═══ Data lines ═══

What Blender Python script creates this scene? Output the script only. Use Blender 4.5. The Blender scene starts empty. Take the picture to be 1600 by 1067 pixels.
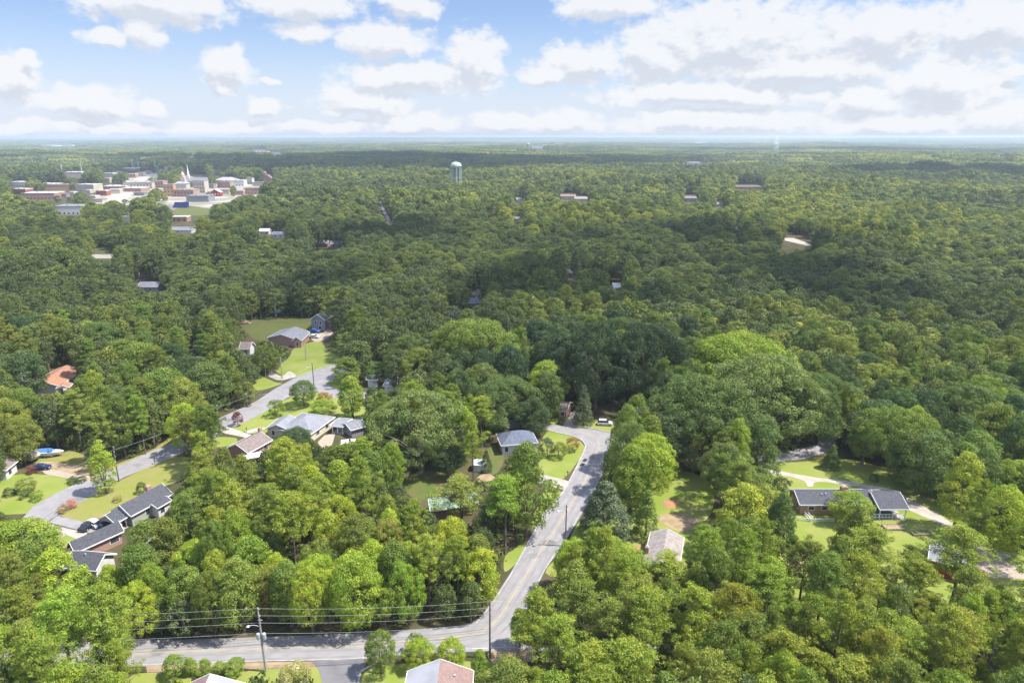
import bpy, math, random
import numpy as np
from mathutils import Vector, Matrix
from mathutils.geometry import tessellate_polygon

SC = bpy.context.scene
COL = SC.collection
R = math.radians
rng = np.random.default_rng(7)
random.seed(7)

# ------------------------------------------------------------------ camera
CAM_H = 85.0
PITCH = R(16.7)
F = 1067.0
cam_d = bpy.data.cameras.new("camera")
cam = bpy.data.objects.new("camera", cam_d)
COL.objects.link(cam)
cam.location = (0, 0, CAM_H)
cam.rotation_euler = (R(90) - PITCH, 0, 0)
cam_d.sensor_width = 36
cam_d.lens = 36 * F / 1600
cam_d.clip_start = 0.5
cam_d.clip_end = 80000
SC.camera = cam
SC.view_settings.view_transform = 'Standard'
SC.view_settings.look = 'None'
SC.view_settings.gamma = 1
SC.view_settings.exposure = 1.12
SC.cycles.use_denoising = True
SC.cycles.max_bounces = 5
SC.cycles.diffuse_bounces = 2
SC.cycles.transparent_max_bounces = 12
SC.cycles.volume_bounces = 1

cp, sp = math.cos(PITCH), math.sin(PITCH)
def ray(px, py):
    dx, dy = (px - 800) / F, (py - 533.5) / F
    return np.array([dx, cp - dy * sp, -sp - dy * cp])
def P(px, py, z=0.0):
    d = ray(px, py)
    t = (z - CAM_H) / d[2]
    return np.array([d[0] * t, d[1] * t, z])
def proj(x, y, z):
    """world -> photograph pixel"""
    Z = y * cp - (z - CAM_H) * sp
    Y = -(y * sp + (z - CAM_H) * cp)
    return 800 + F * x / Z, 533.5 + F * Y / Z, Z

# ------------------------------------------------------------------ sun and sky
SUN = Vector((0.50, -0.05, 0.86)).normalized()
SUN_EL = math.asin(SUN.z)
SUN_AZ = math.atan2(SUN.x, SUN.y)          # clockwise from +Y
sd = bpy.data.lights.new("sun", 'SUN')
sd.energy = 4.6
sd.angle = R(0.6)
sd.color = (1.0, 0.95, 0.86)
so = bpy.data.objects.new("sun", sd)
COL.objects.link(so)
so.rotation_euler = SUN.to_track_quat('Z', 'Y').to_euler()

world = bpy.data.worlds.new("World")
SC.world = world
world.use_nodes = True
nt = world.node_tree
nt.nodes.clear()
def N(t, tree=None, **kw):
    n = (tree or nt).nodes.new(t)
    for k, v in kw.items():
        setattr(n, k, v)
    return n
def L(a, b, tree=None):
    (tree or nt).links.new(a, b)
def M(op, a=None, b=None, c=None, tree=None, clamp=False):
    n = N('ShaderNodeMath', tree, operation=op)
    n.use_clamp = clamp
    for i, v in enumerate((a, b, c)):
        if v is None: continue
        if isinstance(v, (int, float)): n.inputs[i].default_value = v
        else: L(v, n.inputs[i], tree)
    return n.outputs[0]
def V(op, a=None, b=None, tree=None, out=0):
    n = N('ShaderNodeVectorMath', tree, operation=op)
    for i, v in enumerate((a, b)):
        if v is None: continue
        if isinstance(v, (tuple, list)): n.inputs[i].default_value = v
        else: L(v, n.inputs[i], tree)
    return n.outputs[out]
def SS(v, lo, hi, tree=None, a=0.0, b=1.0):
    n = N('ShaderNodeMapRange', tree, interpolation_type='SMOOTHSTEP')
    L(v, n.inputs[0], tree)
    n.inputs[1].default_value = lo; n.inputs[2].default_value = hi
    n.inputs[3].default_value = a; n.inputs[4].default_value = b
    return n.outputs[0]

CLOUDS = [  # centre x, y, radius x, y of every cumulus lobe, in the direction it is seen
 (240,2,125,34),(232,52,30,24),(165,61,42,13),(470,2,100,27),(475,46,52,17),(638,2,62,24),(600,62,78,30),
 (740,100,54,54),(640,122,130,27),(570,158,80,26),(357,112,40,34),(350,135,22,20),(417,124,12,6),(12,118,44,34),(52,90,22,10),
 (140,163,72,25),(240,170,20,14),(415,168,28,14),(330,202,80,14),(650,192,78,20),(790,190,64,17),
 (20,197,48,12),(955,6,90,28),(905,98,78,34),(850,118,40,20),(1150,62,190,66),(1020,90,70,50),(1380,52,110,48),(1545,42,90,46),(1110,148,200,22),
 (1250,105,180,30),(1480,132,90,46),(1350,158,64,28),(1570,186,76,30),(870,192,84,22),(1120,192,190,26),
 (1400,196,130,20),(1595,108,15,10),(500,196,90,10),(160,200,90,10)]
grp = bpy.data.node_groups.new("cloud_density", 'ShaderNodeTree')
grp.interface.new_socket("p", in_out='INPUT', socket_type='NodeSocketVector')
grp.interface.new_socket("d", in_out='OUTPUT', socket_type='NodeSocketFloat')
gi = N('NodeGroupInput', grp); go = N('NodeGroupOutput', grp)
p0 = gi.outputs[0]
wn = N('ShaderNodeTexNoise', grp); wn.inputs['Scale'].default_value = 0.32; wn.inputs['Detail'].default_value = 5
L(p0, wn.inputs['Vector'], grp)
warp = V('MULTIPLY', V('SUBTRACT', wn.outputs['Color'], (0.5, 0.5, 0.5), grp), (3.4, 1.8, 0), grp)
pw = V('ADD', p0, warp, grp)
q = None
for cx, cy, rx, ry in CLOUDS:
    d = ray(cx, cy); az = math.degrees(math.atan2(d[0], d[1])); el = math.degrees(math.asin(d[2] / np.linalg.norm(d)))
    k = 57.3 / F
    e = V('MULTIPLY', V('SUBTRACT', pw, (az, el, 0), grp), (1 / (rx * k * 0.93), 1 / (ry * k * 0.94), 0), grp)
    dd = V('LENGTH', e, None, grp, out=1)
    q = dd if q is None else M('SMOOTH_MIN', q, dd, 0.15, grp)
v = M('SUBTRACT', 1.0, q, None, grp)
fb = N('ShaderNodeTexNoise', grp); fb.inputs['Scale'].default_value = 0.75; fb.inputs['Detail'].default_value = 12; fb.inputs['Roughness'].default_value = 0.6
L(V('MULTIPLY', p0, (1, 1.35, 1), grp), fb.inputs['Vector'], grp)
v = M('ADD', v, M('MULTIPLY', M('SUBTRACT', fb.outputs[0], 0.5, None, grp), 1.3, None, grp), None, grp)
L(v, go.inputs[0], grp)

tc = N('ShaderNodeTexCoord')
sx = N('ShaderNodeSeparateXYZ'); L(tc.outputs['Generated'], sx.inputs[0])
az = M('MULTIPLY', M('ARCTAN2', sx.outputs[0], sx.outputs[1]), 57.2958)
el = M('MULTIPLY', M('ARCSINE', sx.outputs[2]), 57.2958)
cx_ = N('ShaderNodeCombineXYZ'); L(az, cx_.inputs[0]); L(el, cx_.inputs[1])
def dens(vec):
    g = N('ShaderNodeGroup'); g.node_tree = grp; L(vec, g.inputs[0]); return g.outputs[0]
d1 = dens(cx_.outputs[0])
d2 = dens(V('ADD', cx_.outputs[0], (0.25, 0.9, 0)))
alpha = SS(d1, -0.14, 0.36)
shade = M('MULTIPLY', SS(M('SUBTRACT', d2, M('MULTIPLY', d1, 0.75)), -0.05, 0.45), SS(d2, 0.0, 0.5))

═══

Task goal
Copy exactly the lines running from the beginning of the listing through the line that has "return 800 +". Drop the pictures.

Response below
What Blender Python script creates this scene? Output the script only. Use Blender 4.5. The Blender scene starts empty. Take the picture to be 1600 by 1067 pixels.
import bpy, math, random
import numpy as np
from mathutils import Vector, Matrix
from mathutils.geometry import tessellate_polygon

SC = bpy.context.scene
COL = SC.collection
R = math.radians
rng = np.random.default_rng(7)
random.seed(7)

# ------------------------------------------------------------------ camera
CAM_H = 85.0
PITCH = R(16.7)
F = 1067.0
cam_d = bpy.data.cameras.new("camera")
cam = bpy.data.objects.new("camera", cam_d)
COL.objects.link(cam)
cam.location = (0, 0, CAM_H)
cam.rotation_euler = (R(90) - PITCH, 0, 0)
cam_d.sensor_width = 36
cam_d.lens = 36 * F / 1600
cam_d.clip_start = 0.5
cam_d.clip_end = 80000
SC.camera = cam
SC.view_settings.view_transform = 'Standard'
SC.view_settings.look = 'None'
SC.view_settings.gamma = 1
SC.view_settings.exposure = 1.12
SC.cycles.use_denoising = True
SC.cycles.max_bounces = 5
SC.cycles.diffuse_bounces = 2
SC.cycles.transparent_max_bounces = 12
SC.cycles.volume_bounces = 1

cp, sp = math.cos(PITCH), math.sin(PITCH)
def ray(px, py):
    dx, dy = (px - 800) / F, (py - 533.5) / F
    return np.array([dx, cp - dy * sp, -sp - dy * cp])
def P(px, py, z=0.0):
    d = ray(px, py)
    t = (z - CAM_H) / d[2]
    return np.array([d[0] * t, d[1] * t, z])
def proj(x, y, z):
    """world -> photograph pixel"""
    Z = y * cp - (z - CAM_H) * sp
    Y = -(y * sp + (z - CAM_H) * cp)
    return 800 + F * x / Z, 533.5 + F * Y / Z, Z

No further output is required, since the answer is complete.